- Provided data
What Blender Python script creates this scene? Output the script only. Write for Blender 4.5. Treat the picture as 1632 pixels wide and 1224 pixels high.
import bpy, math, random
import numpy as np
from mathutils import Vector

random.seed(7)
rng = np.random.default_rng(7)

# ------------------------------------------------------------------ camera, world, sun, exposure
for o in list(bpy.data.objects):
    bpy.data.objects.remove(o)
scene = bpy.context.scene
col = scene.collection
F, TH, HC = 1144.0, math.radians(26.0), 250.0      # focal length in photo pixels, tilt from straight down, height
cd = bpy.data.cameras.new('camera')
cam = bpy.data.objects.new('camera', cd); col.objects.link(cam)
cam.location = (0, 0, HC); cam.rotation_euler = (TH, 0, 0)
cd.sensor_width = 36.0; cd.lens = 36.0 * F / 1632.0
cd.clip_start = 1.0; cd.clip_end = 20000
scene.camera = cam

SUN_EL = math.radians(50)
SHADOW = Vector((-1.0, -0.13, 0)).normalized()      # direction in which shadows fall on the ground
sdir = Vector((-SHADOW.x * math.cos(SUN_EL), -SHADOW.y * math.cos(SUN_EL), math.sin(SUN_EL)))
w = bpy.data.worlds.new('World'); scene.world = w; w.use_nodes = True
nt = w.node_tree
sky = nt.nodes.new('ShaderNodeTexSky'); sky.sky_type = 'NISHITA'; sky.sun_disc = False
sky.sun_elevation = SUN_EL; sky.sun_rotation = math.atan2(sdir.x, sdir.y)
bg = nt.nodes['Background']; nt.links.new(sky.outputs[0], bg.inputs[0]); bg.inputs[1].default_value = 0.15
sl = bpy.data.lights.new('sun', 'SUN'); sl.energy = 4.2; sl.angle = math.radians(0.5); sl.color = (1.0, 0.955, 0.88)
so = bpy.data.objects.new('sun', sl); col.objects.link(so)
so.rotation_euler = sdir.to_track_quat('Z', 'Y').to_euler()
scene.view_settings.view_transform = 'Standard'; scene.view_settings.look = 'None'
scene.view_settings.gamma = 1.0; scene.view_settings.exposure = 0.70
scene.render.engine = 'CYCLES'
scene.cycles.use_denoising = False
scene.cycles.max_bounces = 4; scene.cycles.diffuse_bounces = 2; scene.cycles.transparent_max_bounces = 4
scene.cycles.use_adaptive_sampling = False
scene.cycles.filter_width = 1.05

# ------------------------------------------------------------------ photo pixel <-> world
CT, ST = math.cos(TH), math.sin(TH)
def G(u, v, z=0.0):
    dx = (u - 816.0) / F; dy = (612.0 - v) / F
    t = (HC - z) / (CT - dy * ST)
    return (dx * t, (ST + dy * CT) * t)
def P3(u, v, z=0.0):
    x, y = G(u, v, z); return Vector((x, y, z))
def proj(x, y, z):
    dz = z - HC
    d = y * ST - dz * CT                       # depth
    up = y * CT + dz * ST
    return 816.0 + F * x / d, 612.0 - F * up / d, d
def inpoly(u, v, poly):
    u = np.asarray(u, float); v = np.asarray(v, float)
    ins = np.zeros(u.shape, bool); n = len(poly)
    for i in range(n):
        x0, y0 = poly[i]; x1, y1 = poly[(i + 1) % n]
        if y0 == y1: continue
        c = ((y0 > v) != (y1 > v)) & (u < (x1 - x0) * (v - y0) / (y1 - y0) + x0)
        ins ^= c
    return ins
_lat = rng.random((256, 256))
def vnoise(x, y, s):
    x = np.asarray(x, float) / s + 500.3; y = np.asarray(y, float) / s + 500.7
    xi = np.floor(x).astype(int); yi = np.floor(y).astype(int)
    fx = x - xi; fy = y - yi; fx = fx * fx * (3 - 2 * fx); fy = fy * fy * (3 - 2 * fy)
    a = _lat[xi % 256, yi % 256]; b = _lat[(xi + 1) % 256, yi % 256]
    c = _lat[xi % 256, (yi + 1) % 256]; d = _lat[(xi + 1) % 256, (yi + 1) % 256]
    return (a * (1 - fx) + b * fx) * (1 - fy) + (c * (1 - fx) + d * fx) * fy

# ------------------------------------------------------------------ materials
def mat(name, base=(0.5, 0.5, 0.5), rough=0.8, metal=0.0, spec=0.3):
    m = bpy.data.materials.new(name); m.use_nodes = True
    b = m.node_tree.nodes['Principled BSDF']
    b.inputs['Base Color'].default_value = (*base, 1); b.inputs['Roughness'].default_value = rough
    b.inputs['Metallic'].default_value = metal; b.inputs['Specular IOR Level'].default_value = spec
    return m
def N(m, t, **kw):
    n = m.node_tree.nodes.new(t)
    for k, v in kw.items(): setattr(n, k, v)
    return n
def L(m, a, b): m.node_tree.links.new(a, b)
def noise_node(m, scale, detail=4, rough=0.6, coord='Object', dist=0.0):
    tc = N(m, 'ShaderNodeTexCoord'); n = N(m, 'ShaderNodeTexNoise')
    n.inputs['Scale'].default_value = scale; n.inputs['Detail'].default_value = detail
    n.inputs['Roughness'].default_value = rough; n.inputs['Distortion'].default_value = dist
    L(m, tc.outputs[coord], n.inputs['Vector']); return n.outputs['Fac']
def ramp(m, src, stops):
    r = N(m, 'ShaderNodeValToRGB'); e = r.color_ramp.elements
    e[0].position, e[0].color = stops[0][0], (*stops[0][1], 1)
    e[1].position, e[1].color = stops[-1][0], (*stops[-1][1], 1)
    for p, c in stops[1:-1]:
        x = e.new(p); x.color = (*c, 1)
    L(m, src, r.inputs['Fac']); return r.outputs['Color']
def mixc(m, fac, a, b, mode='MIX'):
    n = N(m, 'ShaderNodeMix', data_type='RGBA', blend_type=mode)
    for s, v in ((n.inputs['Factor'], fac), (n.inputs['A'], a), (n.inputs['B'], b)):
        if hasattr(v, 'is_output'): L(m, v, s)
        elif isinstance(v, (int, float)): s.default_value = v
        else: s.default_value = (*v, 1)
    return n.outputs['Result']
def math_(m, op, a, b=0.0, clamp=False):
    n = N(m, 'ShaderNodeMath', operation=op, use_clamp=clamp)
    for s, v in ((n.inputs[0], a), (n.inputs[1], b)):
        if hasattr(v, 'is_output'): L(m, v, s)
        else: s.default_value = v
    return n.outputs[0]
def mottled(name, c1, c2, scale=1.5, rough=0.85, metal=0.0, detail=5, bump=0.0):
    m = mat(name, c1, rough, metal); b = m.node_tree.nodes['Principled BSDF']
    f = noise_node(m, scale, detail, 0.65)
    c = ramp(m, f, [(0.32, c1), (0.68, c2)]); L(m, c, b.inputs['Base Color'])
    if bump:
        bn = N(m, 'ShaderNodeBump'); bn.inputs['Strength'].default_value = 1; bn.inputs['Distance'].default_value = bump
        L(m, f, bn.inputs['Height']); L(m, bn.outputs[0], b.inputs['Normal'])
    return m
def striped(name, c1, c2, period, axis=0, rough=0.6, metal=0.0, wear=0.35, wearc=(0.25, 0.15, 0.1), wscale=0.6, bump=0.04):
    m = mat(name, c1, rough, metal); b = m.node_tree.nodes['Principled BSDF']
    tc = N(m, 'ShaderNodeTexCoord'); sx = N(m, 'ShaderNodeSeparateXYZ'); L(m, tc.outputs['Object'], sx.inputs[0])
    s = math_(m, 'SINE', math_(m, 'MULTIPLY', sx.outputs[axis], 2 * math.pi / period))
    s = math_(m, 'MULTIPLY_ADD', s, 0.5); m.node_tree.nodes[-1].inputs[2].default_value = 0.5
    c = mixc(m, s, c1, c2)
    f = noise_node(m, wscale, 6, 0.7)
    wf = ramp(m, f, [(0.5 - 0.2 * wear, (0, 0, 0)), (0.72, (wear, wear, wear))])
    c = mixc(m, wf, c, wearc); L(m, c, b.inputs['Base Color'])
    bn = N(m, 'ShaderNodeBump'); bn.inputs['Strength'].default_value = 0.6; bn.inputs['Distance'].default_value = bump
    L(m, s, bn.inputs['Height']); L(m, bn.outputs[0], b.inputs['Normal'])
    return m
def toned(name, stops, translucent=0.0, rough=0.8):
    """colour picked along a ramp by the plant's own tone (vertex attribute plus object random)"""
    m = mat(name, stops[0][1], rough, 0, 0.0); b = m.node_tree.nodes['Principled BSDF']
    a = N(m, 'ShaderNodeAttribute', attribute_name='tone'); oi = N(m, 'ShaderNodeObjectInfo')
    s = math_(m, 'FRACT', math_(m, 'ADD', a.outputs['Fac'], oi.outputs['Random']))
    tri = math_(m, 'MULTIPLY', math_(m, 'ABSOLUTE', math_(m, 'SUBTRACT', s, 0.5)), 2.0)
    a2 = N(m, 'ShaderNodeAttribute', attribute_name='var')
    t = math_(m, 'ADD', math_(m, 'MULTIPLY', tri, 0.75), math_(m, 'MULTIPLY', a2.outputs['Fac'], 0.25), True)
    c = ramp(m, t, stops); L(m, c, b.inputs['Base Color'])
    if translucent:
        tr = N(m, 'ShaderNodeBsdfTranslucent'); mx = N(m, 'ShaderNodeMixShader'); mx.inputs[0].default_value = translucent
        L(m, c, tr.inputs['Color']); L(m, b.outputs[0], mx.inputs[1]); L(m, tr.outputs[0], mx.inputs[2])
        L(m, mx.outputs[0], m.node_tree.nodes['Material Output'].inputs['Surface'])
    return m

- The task
Print only the lines from the top of the data above down to the line holding "scene.camera = cam", inclusive.

- Exercise output
What Blender Python script creates this scene? Output the script only. Write for Blender 4.5. Treat the picture as 1632 pixels wide and 1224 pixels high.
import bpy, math, random
import numpy as np
from mathutils import Vector

random.seed(7)
rng = np.random.default_rng(7)

# ------------------------------------------------------------------ camera, world, sun, exposure
for o in list(bpy.data.objects):
    bpy.data.objects.remove(o)
scene = bpy.context.scene
col = scene.collection
F, TH, HC = 1144.0, math.radians(26.0), 250.0      # focal length in photo pixels, tilt from straight down, height
cd = bpy.data.cameras.new('camera')
cam = bpy.data.objects.new('camera', cd); col.objects.link(cam)
cam.location = (0, 0, HC); cam.rotation_euler = (TH, 0, 0)
cd.sensor_width = 36.0; cd.lens = 36.0 * F / 1632.0
cd.clip_start = 1.0; cd.clip_end = 20000
scene.camera = cam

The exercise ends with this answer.